■ MATERIAL SHOWN
▽

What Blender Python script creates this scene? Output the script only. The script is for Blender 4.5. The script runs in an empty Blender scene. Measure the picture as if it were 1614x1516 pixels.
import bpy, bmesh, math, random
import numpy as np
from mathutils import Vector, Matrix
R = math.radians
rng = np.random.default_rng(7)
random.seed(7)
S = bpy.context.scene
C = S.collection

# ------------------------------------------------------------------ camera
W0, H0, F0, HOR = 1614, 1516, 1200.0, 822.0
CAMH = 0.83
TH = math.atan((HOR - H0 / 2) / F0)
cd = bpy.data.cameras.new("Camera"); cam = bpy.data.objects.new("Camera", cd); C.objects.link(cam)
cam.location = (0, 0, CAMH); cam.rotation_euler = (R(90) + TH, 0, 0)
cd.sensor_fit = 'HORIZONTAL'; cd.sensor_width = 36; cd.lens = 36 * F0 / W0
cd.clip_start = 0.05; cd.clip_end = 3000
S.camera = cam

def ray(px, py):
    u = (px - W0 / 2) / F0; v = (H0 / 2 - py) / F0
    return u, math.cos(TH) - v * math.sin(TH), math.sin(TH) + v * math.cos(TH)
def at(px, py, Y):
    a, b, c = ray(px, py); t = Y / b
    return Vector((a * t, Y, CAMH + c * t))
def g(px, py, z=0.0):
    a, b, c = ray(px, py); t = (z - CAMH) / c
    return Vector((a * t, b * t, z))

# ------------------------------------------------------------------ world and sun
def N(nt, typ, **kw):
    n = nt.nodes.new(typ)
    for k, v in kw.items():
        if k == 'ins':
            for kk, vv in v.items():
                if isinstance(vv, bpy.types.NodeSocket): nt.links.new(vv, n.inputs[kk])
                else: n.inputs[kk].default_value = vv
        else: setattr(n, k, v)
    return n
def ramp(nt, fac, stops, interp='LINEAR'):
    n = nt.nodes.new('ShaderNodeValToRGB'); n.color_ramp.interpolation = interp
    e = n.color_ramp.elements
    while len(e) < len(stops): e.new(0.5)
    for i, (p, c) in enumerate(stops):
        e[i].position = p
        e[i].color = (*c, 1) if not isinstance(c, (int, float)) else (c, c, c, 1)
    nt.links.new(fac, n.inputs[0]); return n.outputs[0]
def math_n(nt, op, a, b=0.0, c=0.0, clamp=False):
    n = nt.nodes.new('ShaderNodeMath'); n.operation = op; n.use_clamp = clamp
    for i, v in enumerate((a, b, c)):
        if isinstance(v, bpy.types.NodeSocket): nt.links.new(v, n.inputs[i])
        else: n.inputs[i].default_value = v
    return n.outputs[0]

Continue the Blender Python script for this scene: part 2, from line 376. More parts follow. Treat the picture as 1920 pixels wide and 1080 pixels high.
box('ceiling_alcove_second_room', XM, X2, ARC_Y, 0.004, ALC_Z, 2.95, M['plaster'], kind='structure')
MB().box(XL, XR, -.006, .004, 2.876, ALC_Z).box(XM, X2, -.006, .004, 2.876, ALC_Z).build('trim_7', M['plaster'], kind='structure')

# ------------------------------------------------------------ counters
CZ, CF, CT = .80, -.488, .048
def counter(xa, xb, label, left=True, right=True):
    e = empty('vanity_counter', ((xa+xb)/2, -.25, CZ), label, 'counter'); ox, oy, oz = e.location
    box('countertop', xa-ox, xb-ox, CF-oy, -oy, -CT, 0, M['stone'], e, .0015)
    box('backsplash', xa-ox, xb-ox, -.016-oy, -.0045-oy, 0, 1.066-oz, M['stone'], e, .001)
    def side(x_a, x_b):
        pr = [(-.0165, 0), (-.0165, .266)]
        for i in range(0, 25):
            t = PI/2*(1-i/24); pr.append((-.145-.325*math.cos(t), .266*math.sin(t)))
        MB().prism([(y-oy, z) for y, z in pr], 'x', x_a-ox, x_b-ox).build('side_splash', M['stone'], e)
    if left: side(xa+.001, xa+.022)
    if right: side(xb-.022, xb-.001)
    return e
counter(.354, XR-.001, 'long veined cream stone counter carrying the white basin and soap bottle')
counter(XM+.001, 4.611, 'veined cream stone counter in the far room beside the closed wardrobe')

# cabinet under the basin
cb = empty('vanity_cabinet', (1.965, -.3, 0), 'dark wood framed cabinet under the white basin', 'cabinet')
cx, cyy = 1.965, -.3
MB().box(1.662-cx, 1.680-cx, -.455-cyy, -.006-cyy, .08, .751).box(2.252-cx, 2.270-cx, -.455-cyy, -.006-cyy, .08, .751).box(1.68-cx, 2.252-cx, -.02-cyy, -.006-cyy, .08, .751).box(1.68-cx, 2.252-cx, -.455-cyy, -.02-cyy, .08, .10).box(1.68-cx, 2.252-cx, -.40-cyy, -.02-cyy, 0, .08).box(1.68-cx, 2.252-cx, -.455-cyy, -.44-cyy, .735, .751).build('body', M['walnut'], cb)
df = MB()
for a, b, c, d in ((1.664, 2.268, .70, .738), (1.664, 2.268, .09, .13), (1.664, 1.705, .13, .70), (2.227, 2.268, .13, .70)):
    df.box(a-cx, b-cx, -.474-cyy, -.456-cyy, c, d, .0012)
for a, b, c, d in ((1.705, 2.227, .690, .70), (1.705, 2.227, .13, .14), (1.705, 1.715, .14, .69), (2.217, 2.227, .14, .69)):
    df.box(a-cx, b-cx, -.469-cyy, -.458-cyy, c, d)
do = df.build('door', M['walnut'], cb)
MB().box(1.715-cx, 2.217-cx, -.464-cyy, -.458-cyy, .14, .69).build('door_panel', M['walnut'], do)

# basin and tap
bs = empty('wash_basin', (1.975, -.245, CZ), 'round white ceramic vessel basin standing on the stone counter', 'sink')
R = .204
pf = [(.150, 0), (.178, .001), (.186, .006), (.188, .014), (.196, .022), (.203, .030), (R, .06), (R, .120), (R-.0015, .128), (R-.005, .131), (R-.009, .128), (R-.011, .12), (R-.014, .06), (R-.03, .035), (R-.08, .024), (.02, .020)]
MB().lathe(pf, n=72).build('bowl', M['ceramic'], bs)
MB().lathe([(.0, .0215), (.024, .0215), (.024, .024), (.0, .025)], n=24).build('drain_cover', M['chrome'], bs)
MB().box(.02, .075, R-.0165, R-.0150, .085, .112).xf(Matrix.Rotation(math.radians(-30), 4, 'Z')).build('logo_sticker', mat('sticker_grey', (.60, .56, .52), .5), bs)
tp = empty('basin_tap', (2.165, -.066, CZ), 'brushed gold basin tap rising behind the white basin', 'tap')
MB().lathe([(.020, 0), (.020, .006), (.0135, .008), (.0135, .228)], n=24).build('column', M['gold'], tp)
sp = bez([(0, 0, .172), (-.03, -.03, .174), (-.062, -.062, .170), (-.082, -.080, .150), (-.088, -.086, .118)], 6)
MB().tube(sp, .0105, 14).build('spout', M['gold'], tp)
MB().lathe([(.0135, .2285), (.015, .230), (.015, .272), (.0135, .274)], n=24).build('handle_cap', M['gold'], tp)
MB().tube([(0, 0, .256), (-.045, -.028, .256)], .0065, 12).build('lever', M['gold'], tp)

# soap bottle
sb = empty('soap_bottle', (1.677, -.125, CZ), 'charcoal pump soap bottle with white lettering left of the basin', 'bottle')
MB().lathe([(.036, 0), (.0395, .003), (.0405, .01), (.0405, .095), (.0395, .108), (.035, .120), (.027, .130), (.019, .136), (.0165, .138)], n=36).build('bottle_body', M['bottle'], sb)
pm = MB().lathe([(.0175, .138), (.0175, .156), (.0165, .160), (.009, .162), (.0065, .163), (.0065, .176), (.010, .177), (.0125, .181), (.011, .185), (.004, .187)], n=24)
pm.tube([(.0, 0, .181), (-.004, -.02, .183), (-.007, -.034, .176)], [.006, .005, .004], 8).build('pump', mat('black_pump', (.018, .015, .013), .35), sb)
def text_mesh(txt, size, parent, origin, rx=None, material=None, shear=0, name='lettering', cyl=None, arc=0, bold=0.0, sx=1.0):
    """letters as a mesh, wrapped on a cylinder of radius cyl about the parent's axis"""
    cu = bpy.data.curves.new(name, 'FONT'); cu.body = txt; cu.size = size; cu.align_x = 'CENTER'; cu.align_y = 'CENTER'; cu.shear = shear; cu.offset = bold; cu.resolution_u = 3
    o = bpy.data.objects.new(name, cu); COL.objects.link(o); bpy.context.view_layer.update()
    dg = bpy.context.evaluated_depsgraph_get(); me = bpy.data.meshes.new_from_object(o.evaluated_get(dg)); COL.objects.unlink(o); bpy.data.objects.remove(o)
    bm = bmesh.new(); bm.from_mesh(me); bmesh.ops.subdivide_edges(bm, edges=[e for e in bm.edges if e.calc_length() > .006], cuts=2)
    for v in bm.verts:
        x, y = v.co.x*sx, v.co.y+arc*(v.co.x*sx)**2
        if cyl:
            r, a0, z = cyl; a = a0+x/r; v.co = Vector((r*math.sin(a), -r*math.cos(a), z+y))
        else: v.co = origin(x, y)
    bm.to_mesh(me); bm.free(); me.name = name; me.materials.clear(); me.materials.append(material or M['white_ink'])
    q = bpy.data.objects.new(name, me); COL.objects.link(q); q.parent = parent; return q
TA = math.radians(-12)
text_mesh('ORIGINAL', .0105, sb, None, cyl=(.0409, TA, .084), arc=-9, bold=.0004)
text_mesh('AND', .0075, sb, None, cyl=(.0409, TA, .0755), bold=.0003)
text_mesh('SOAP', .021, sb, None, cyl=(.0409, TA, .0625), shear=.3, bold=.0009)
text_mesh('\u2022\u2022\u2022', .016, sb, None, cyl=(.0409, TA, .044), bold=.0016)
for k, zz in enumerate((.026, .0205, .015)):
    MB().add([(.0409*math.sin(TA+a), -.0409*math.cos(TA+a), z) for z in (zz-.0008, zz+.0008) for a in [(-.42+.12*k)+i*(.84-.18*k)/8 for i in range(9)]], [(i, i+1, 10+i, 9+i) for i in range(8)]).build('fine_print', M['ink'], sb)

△

■ WRITTEN PROBLEM
Set down the lines above as they stand, starting with the first line and ending with the line that contains "return Vector((a * t, b * t, z))".

■ RESULT OF THIS EXERCISE
What Blender Python script creates this scene? Output the script only. The script is for Blender 4.5. The script runs in an empty Blender scene. Measure the picture as if it were 1614x1516 pixels.
import bpy, bmesh, math, random
import numpy as np
from mathutils import Vector, Matrix
R = math.radians
rng = np.random.default_rng(7)
random.seed(7)
S = bpy.context.scene
C = S.collection

# ------------------------------------------------------------------ camera
W0, H0, F0, HOR = 1614, 1516, 1200.0, 822.0
CAMH = 0.83
TH = math.atan((HOR - H0 / 2) / F0)
cd = bpy.data.cameras.new("Camera"); cam = bpy.data.objects.new("Camera", cd); C.objects.link(cam)
cam.location = (0, 0, CAMH); cam.rotation_euler = (R(90) + TH, 0, 0)
cd.sensor_fit = 'HORIZONTAL'; cd.sensor_width = 36; cd.lens = 36 * F0 / W0
cd.clip_start = 0.05; cd.clip_end = 3000
S.camera = cam

def ray(px, py):
    u = (px - W0 / 2) / F0; v = (H0 / 2 - py) / F0
    return u, math.cos(TH) - v * math.sin(TH), math.sin(TH) + v * math.cos(TH)
def at(px, py, Y):
    a, b, c = ray(px, py); t = Y / b
    return Vector((a * t, Y, CAMH + c * t))
def g(px, py, z=0.0):
    a, b, c = ray(px, py); t = (z - CAMH) / c
    return Vector((a * t, b * t, z))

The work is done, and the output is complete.